According to Singh, there are three types of criminals. The first consists of those who steal because of poverty. The second involves corrupt government officers who rob the system of revenues. The third set, he believes, is the most “heinous”. And that, he says, is when the bureaucracy comes together to “finish off” the life of an honest civil servant.

Singh knows what he is talking about. Seven years after leaving the force, he is still to get his Provident Fund, gratuity and other dues. After he left the IPS, he says the family was so badly off that his son could not afford a vada pav in school.

But now that he is a successful lawyer, things have been looking up. These days, he earns Rs 10 lakh a case handling corporate matters, land, developmental and environmental issues. He hasn’t stopped taking on the high and mighty, though. He filed a PIL against Shah Rukh Khan in 2008 on an alleged illegal extension of his bungalow in Bandra.

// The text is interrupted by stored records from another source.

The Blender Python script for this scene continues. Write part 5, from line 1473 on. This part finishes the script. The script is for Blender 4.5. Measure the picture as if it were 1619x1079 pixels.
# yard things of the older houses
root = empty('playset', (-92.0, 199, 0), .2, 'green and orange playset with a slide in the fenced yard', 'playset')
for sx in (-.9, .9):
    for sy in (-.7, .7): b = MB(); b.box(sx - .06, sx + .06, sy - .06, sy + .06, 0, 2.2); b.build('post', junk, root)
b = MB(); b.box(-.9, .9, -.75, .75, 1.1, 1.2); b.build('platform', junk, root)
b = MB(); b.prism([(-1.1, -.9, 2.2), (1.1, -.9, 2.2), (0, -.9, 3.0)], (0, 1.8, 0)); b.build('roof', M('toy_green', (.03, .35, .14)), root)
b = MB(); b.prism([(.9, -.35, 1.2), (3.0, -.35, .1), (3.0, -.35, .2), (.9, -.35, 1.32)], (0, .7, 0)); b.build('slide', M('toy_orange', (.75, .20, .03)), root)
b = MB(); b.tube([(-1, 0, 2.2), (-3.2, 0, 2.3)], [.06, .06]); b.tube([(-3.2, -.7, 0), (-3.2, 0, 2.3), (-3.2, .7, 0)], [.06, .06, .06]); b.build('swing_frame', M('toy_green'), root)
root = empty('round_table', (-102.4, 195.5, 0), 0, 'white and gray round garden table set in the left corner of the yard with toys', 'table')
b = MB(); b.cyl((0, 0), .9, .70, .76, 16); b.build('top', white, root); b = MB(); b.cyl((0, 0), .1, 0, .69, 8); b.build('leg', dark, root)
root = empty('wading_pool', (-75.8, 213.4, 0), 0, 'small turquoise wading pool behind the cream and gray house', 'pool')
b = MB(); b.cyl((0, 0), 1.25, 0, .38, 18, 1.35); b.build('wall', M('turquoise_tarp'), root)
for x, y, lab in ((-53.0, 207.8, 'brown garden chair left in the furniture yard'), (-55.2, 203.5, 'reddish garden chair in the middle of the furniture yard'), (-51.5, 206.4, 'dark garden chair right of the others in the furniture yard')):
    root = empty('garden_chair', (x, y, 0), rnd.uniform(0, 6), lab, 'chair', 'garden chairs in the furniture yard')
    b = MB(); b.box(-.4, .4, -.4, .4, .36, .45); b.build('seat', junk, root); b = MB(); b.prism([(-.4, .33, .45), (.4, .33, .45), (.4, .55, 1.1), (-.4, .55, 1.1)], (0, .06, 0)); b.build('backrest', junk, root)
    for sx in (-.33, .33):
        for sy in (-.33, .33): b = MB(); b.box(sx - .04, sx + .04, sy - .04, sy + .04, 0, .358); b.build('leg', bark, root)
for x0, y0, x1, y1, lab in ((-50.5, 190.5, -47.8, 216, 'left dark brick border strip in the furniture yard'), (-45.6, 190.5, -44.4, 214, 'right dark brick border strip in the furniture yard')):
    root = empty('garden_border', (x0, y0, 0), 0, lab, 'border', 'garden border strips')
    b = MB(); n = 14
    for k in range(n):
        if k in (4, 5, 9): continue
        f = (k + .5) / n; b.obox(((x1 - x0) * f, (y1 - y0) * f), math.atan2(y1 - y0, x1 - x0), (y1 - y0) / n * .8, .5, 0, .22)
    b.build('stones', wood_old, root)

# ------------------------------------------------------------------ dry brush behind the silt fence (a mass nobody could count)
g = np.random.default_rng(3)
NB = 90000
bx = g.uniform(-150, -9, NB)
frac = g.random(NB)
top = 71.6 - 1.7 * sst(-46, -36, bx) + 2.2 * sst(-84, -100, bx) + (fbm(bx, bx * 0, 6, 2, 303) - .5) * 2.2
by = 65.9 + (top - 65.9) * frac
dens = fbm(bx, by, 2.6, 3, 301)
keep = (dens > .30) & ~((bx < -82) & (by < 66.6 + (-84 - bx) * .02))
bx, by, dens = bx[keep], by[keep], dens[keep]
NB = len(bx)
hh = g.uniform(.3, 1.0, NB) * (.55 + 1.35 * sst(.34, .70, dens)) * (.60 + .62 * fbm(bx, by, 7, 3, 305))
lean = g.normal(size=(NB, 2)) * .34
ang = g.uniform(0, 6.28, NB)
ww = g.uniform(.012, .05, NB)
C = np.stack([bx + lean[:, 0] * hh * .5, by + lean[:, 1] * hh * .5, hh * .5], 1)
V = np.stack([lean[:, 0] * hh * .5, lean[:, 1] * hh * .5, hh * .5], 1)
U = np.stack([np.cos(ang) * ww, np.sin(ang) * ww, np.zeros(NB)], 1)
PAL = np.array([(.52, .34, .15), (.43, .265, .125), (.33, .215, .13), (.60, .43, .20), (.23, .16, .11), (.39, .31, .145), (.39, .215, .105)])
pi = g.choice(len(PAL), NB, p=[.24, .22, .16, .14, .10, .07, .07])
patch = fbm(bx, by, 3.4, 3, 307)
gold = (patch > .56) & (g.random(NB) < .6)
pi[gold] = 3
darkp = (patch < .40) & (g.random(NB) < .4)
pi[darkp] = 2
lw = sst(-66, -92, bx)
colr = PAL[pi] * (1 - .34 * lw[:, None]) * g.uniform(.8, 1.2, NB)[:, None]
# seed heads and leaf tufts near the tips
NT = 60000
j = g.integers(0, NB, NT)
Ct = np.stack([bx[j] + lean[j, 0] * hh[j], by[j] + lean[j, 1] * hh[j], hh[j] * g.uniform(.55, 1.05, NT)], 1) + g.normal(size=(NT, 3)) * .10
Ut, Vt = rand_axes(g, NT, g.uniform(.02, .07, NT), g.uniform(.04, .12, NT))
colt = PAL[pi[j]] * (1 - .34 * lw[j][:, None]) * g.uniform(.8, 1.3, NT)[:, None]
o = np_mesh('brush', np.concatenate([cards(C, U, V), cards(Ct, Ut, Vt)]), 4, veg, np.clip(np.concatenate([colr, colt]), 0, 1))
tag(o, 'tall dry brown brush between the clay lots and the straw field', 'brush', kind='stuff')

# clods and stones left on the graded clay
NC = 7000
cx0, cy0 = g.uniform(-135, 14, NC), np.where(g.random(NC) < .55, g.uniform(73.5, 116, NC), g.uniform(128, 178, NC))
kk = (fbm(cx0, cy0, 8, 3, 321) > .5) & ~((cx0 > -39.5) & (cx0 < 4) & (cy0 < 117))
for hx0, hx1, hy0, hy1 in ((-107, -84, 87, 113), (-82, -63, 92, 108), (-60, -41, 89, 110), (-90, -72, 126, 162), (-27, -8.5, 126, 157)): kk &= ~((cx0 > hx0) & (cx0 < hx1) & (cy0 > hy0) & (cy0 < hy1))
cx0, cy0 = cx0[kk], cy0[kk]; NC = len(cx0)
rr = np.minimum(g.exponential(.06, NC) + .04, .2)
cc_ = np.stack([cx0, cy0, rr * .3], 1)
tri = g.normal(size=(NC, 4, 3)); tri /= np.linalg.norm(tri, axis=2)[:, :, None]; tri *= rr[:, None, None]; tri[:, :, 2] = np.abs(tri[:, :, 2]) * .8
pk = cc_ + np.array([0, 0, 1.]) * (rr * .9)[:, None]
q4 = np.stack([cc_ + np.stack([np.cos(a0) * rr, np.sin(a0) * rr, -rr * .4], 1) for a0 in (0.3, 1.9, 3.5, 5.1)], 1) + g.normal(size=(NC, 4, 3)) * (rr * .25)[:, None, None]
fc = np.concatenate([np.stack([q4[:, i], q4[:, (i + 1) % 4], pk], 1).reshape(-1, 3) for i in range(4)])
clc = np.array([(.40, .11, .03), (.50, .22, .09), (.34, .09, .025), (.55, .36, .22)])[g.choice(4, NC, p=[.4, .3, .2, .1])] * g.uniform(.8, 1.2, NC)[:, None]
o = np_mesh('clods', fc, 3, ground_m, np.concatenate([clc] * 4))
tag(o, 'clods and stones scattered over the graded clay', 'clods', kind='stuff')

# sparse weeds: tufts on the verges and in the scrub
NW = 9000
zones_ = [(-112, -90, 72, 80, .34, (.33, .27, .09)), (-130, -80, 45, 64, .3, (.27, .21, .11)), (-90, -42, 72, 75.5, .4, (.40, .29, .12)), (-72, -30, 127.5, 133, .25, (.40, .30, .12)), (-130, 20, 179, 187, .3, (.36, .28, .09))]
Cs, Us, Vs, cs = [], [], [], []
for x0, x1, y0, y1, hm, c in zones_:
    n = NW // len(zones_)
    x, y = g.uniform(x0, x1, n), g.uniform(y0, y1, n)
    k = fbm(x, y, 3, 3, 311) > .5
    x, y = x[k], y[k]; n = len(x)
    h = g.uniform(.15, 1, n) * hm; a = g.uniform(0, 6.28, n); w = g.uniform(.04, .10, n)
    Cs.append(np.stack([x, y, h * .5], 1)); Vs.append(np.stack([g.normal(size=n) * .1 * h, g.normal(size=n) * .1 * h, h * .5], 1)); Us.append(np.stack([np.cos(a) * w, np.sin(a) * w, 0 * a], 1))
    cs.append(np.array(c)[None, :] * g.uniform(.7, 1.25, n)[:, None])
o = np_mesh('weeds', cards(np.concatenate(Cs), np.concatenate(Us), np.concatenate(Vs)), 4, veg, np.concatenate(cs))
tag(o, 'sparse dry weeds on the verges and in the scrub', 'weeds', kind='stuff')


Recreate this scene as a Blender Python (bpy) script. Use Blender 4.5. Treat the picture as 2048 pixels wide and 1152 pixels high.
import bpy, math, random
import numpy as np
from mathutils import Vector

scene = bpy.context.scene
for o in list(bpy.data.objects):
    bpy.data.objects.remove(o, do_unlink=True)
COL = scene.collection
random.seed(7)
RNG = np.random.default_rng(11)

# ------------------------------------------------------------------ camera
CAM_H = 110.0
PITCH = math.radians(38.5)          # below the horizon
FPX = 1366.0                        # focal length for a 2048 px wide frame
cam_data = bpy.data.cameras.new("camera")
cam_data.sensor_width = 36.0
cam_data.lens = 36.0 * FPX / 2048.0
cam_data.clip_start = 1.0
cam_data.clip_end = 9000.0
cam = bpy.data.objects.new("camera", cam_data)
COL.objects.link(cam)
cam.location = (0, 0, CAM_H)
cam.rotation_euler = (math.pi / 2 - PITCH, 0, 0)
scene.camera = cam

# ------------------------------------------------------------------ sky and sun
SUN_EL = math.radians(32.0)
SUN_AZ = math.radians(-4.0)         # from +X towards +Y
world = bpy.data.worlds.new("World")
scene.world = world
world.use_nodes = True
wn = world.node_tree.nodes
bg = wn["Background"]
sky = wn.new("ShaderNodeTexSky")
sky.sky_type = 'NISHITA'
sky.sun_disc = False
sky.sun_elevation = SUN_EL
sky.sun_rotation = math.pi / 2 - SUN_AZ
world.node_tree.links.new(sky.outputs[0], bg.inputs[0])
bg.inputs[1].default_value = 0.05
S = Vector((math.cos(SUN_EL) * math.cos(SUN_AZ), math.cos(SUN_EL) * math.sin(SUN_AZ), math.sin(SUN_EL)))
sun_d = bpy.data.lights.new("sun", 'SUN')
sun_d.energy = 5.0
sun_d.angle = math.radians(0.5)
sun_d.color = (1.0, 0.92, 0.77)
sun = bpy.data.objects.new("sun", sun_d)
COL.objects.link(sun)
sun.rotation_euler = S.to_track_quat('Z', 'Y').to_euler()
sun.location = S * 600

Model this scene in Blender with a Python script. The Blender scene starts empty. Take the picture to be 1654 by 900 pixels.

He believes his activism came in the way of his film’s release too. Movie halls were reluctant to screen his film. Halls asked him to pay an advance fee for full house occupancy — he finally ended up paying for 80 per cent occupancy in advance. At one point of time, Singh was almost ostracised by his former colleagues. “It was very painful. It hits you badly. You are deserted by society, by your colleagues and your life is very lonely. But like Chamberlain being given a hug by Hitler before the war in 1938, all my police friends are now in touch with me.”

The scars of the battle he fought show on his face, but Singh hasn’t lost his humour. A camera crew is leaving his room, and Singh is reminded of a television discussion he’d watched a few days earlier. “The anchor was going on and on about ‘Kya karegi Kareena?’ (What’s Kareena going to do),” he says, imitating the anchor’s voice. “A country progresses by the minds of its people. In America prime time news television would never deal with such trivial matters,” he says.

So would he like to settle down in a country like the US given the bitter experiences he has had in India? “No, I would rather reform hell than revel in heaven,” he says.